▸ Goal
Emit the data below verbatim, stripping out any pictures.

▸ Collected data
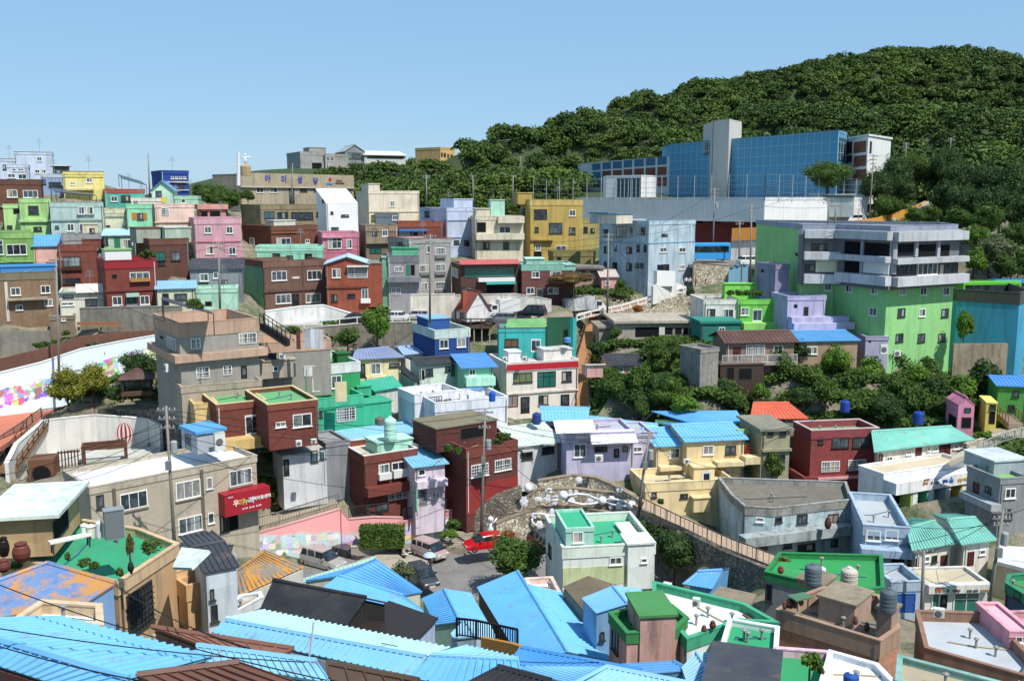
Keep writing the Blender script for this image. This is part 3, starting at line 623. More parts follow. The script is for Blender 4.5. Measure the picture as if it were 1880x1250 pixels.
H('A', 'light green house with long window bands near the left edge', 148, 24, (None, 135, 358), (447, 700), '#a8d980', FL('F#8aa67a', None, .5), '203 500 277 560 d;240 650 300 680 d', '135 358 598 616 .35 #b8e090 balcony', dep=9)
H('A', 'lower light green wing with a dark doorway and stairs', 150, 24, (None, 20, 137), (490, 700), '#b2dd8a', FL('F#8aa67a', None, .4), '95 520 150 560 o;50 640 90 680 d', dep=8)
H('A', 'pale grey green house with paired windows under a dark ledge', 144, 24, (None, 355, 736), (476, 730), '#adc6bc', FL('F#9aa8a2', None, .5), '560 505 606 562;618 505 668 562;480 628 532 682;568 628 610 682;395 642 422 662 d', '355 730 598 608 .2 #8da59c;550 675 562 570 .25 S#5d6a68', dep=9)
H('A', 'cream house with a blotched worn wall between green neighbours', 147, 22, (None, 750, 906), (522, 710), 'C#d3cda6/1.4', FL('F#a8a694', None, .5), '760 640 790 655 o', '750 906 565 578 .2 C#b9b499', dep=8)
H('A', 'mint green house with orange wooden shutters', 146, 22, (None, 908, 1086), (488, 700), '#86d8a6', FL('F#7fb894', None, .5), '985 552 1026 600 d', '945 984 550 600 .08 W#c07a1c shutter;1028 1056 550 600 .08 W#c07a1c shutter', dep=8)
H('A', 'pale peach house with white grid window above the brick terrace', 152, 18, (1085, 1108, 1390), (488, 660), '#f0cdbb', FL('F#c4b4a8', None, .4), '1158 512 1212 570 b;1150 640 1180 655', '1108 1390 612 622 .2 #e5bfae', dep=8)
H('A', 'terracotta pink rooftop house with a shaded open porch', 158, 22, (None, 1430, 1618), (490, 640), '#d58f7b', ('slab', '#dd9b86', .8, .35), '1435 540 1490 580 o;1505 540 1580 580 o', dep=7)
H('A', 'rose pink three storey house with white framed windows', 145, 20, (1362, 1392, 1728), (588, 890), '#d99fab', FL('F#b98d92', '#e0a8b4', .75), '1465 648 1516 697;1622 648 1670 698;1478 788 1530 846;1640 795 1692 850', '1392 1728 752 760 .12 #c97a90', dep=9)
H('A', 'moss green house at the left edge with a wide white window', 135, 26, (None, -30, 232), (690, 945), '#79ab52', FL('F#7f9a6a', '#8cbb62', .7), '-12 745 24 850;46 775 192 852', '-30 240 895 905 .2 #8cbb62', dep=9)
H('A', 'small pale pink house with sky blue sheet roof', 137, 26, (None, 240, 432), (792, 935), '#efb9aa', ('sf', 'M#4fa3dc', 1.3, .3), '330 905 400 930 d', dep=6)
H('A', 'rust brown brick house with a wide dark window band', 131, 24, (None, 415, 692), (780, 1065), 'B#7a3a2a', FL('F#8a8078', 'B#7c3c2c', .75), '452 864 580 936 d;450 1018 580 1060 d', '440 590 936 962 .3 S#4a2c22', boxes=[(585, 720, 735, 3.2, 4, 'B#7a3a2a', 'C#8a7f78')], dep=9)
H('A', 'grey concrete terrace house behind the rust brown house', 139, 24, (None, 440, 722), (698, 860), 'C#9b9c9a', FL('F#b0aea6', None, .9), '640 660 680 695 d', dep=8, boxes=[(590, 700, 628, 3, 3, '#e2d7b5', 'F#c8c0a4')])
H('A', 'pale green house with light blue roof and bright green door', 140, 20, (None, 742, 962), (715, 840), '#b5d6b8', ('sf', 'M#a5cfe4', .7, .3), '820 728 862 802 T;745 730 775 780 d;880 740 950 800', dep=7)
H('A', 'brown brick house with glazed balcony storey and flower pots', 134, 20, (970, 1070, 1350), (738, 960), 'B#5d392c', FL('F#857a70', 'B#6a4335', .7), '1095 828 1187 892 dg;1225 828 1292 892 d;1130 895 1180 925 d', boxes=[(1180, 1368, 652, 1.4, 4, '#b3c8b0', 'P#c9d4c6'), (975, 1150, 655, 3, 4, '#a5aa98', 'C#7a4a3c')], dep=8)
H('A', 'crimson brick house with white sunroom on its flat roof', 120, 22, (694, 750, 1116), (893, 1232), 'B#7a2f26', FL('F#7d5f50', 'S#9c1f2a', .9), '930 975 1072 1028 w;805 1148 876 1212;1003 1143 1072 1208;905 1130 986 1228 G;800 990 840 1022 o', '932 1076 1018 1042 .45 W#b57d35 flower_box;750 1116 1098 1112 .15 B#6a2820;900 992 1125 1150 .7 S#9fc9b8 awning', boxes=[(750, 940, 812, .8, 3, 'S#dfe2dd', 'S#7fb05a')], dep=8)
H('A', 'olive brown three storey house at the left edge with white windows', 120, 27, (None, -60, 402), (983, 1330), 'B#82705c', FL('F#8d8f8a', 'C#857a5e', .8), '75 1085 148 1142;292 1070 360 1126;112 1208 165 1248;318 1168 378 1218', '55 340 1158 1172 .9 C#a89a84 balcony;40 62 1045 1330 .12 #d9cfc0 downpipe', boxes=[(0, 408, 930, 5.5, 4, 'S#2f86c8', 'S#2f86c8')], dep=10)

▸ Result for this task
Keep writing the Blender script for this image. This is part 3, starting at line 623. More parts follow. The script is for Blender 4.5. Measure the picture as if it were 1880x1250 pixels.
H('A', 'light green house with long window bands near the left edge', 148, 24, (None, 135, 358), (447, 700), '#a8d980', FL('F#8aa67a', None, .5), '203 500 277 560 d;240 650 300 680 d', '135 358 598 616 .35 #b8e090 balcony', dep=9)
H('A', 'lower light green wing with a dark doorway and stairs', 150, 24, (None, 20, 137), (490, 700), '#b2dd8a', FL('F#8aa67a', None, .4), '95 520 150 560 o;50 640 90 680 d', dep=8)
H('A', 'pale grey green house with paired windows under a dark ledge', 144, 24, (None, 355, 736), (476, 730), '#adc6bc', FL('F#9aa8a2', None, .5), '560 505 606 562;618 505 668 562;480 628 532 682;568 628 610 682;395 642 422 662 d', '355 730 598 608 .2 #8da59c;550 675 562 570 .25 S#5d6a68', dep=9)
H('A', 'cream house with a blotched worn wall between green neighbours', 147, 22, (None, 750, 906), (522, 710), 'C#d3cda6/1.4', FL('F#a8a694', None, .5), '760 640 790 655 o', '750 906 565 578 .2 C#b9b499', dep=8)
H('A', 'mint green house with orange wooden shutters', 146, 22, (None, 908, 1086), (488, 700), '#86d8a6', FL('F#7fb894', None, .5), '985 552 1026 600 d', '945 984 550 600 .08 W#c07a1c shutter;1028 1056 550 600 .08 W#c07a1c shutter', dep=8)
H('A', 'pale peach house with white grid window above the brick terrace', 152, 18, (1085, 1108, 1390), (488, 660), '#f0cdbb', FL('F#c4b4a8', None, .4), '1158 512 1212 570 b;1150 640 1180 655', '1108 1390 612 622 .2 #e5bfae', dep=8)
H('A', 'terracotta pink rooftop house with a shaded open porch', 158, 22, (None, 1430, 1618), (490, 640), '#d58f7b', ('slab', '#dd9b86', .8, .35), '1435 540 1490 580 o;1505 540 1580 580 o', dep=7)
H('A', 'rose pink three storey house with white framed windows', 145, 20, (1362, 1392, 1728), (588, 890), '#d99fab', FL('F#b98d92', '#e0a8b4', .75), '1465 648 1516 697;1622 648 1670 698;1478 788 1530 846;1640 795 1692 850', '1392 1728 752 760 .12 #c97a90', dep=9)
H('A', 'moss green house at the left edge with a wide white window', 135, 26, (None, -30, 232), (690, 945), '#79ab52', FL('F#7f9a6a', '#8cbb62', .7), '-12 745 24 850;46 775 192 852', '-30 240 895 905 .2 #8cbb62', dep=9)
H('A', 'small pale pink house with sky blue sheet roof', 137, 26, (None, 240, 432), (792, 935), '#efb9aa', ('sf', 'M#4fa3dc', 1.3, .3), '330 905 400 930 d', dep=6)
H('A', 'rust brown brick house with a wide dark window band', 131, 24, (None, 415, 692), (780, 1065), 'B#7a3a2a', FL('F#8a8078', 'B#7c3c2c', .75), '452 864 580 936 d;450 1018 580 1060 d', '440 590 936 962 .3 S#4a2c22', boxes=[(585, 720, 735, 3.2, 4, 'B#7a3a2a', 'C#8a7f78')], dep=9)
H('A', 'grey concrete terrace house behind the rust brown house', 139, 24, (None, 440, 722), (698, 860), 'C#9b9c9a', FL('F#b0aea6', None, .9), '640 660 680 695 d', dep=8, boxes=[(590, 700, 628, 3, 3, '#e2d7b5', 'F#c8c0a4')])
H('A', 'pale green house with light blue roof and bright green door', 140, 20, (None, 742, 962), (715, 840), '#b5d6b8', ('sf', 'M#a5cfe4', .7, .3), '820 728 862 802 T;745 730 775 780 d;880 740 950 800', dep=7)
H('A', 'brown brick house with glazed balcony storey and flower pots', 134, 20, (970, 1070, 1350), (738, 960), 'B#5d392c', FL('F#857a70', 'B#6a4335', .7), '1095 828 1187 892 dg;1225 828 1292 892 d;1130 895 1180 925 d', boxes=[(1180, 1368, 652, 1.4, 4, '#b3c8b0', 'P#c9d4c6'), (975, 1150, 655, 3, 4, '#a5aa98', 'C#7a4a3c')], dep=8)
H('A', 'crimson brick house with white sunroom on its flat roof', 120, 22, (694, 750, 1116), (893, 1232), 'B#7a2f26', FL('F#7d5f50', 'S#9c1f2a', .9), '930 975 1072 1028 w;805 1148 876 1212;1003 1143 1072 1208;905 1130 986 1228 G;800 990 840 1022 o', '932 1076 1018 1042 .45 W#b57d35 flower_box;750 1116 1098 1112 .15 B#6a2820;900 992 1125 1150 .7 S#9fc9b8 awning', boxes=[(750, 940, 812, .8, 3, 'S#dfe2dd', 'S#7fb05a')], dep=8)
H('A', 'olive brown three storey house at the left edge with white windows', 120, 27, (None, -60, 402), (983, 1330), 'B#82705c', FL('F#8d8f8a', 'C#857a5e', .8), '75 1085 148 1142;292 1070 360 1126;112 1208 165 1248;318 1168 378 1218', '55 340 1158 1172 .9 C#a89a84 balcony;40 62 1045 1330 .12 #d9cfc0 downpipe', boxes=[(0, 408, 930, 5.5, 4, 'S#2f86c8', 'S#2f86c8')], dep=10)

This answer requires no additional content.